08 / Aligno · SaaS landing · 2025
Marketing site for a collaboration tool that isn't shy about it
Landing page for Aligno, a team collaboration SaaS, structured around three plain questions: what it does, why it's different, and how to start.
Role
Product and marketing designer
Team
Solo
Duration
1 week
Platforms
Marketing site

Problem
Every collaboration tool's landing page looks the same.
Aligno needed a marketing site that read as opinionated software, not a category placeholder. The brief was to lead with a concrete claim (collaborate smarter), back it with proof modules, then walk the reader through the workflow.
Process
Three sections doing three jobs.
01 · Hero with proof, not a stock illustration
Small product screenshots and a team photo sit inside the hero, so the first fold shows the thing, not a metaphor for the thing.
02 · Feature stack that earns the scroll
Each feature is one row: numbered label, headline, short body, and a real product image. No parallax, no gimmicks.
03 · A vertical timeline for onboarding
Set up, connect, collaborate. Rendered as a spine on a blue field so the story of using the product is visible from thirty feet away.
Use cases
Key benefit, laid out as three cards.

Why Choose Aligno for Your Team
The benefit section is a three-card row: a photo card anchoring the human claim (all-in-one collaboration), a solid blue card carrying the workflow message, and a paper card with the security note and a call to action. One accent color, one green tag on top, and enough negative space that each card can be read on its own before the eye moves to the next.

Powerful Features to Elevate Your Team
The feature showcase is a two-column rhythm: numbered label and large headline on the left, a rounded product photo on the right, separated by a hairline rule. Each row does one job (real-time messaging, smart task management) with a single green Learn More action so the eye always knows where to go next.

Set Up, Connect, and Collaborate
The onboarding story is a vertical spine on a full-bleed blue field: three nodes (set up, organize, boost) alternating left and right of a hairline rail.

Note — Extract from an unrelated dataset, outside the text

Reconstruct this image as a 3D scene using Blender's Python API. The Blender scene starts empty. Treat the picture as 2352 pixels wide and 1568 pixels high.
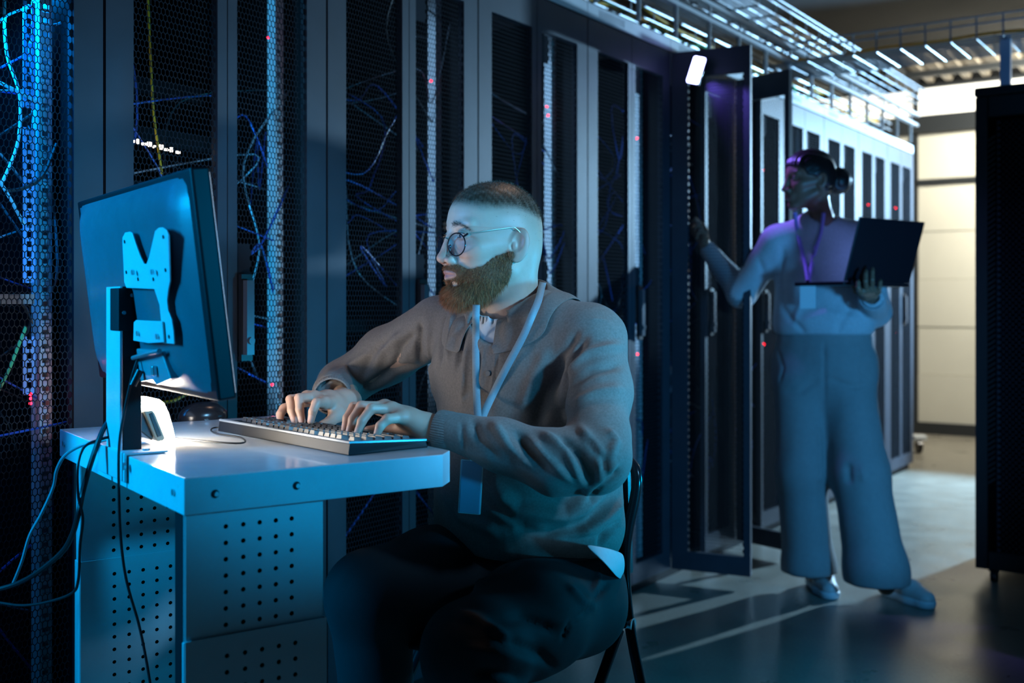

Icons sit above each headline so the step is legible before you read the body, and a single photo lands on the middle beat to break the type rhythm without derailing it.
Results
A page that reads as a product, not a promise.
3 sections
hero, features, onboarding
1 accent
green as the only signal color
0
stock illustrations
The final site holds a clear reading order from claim to feature to first-run experience, without leaning on the generic SaaS visual vocabulary the category defaults to.